Schweineteuer sind diese verdammten Eintrittskarten. Warum, fragt man sich. Ein elitäres Zusammentreffen von emotionssuchenden Dezibelnerds? Man könnte auch für 30 Euro in die Disko gehen. Danach ist man auch taub.
Die Zehnkämpfer wollen 400 Meter laufen. 15 Kilometer Luftlinie wird ein Franzose Schwimmolympiasieger. 160 Dezibel. Keiner ist da, aber alle haben es gesehen. Und schreien, jubilieren, liebkosen die Welt. Mit Lärm. Die Zehnkämpfer müssen warten, bis die menschliche Hülle der Anwesenden wieder mit dem olympischen Geist des Stade de Frances vereint ist.
Emotionen machen Menschen glücklich
Die Läufer laufen 10.000 Meter. 25 Runden. Mitunter etwas monoton. Nicht so in Paris St. Denis an diesem Abend. 27 Minuten Dauerlärm. Weil ein Franzose mitläuft. Jimmy Gressier sein Name. Er wird Dreizehnter. Okay, knapp an den Medaillen vorbei, um genau zu sein: zehn Plätze. Französischer Rekord zwar, aber er lief da halt so mit. Einer von vielen, aber die Leute gehen steil.
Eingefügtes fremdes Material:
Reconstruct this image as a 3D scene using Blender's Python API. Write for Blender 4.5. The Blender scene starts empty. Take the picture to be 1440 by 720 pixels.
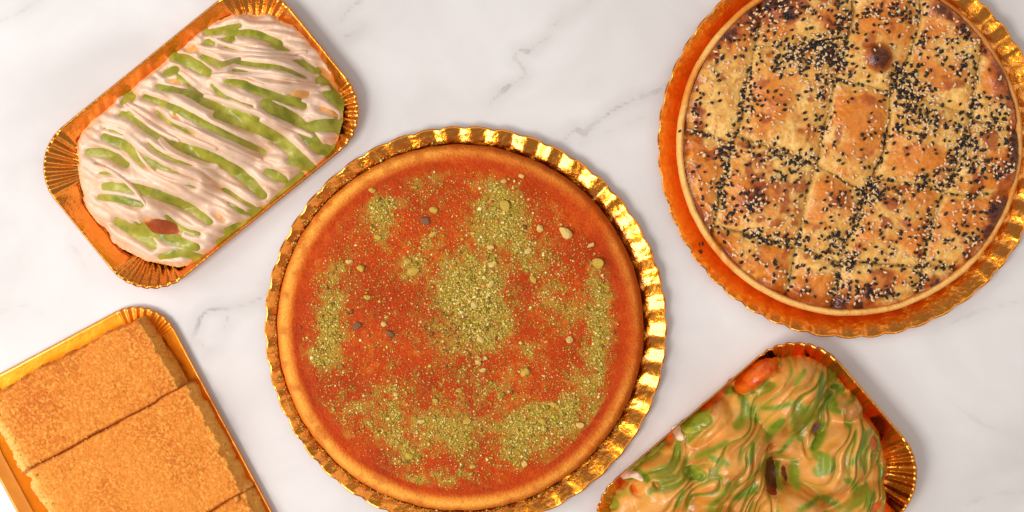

Und er geht auf die Ehrenrunde. Weil die Menschen die Menschheit feiern. Weil Emotionen Menschen glücklich machen und das hier der Platz der großen Vereinigung ist. Olympia ist der Schauplatz des Mitfieberns, Anfeuerns, Bangens, Bebens und enthusiastischer Zerstreuung.
Ich bin schon lange dabei, aber so eine Stimmung erlebt man ganz selten. Und sie ist elektrisierend. Eigentlich könnte man sagen, nach diesem Abend musst du nie wieder in irgendein Stadion gehen. Aber ich befürchte, das geht hier noch acht Tage so weiter.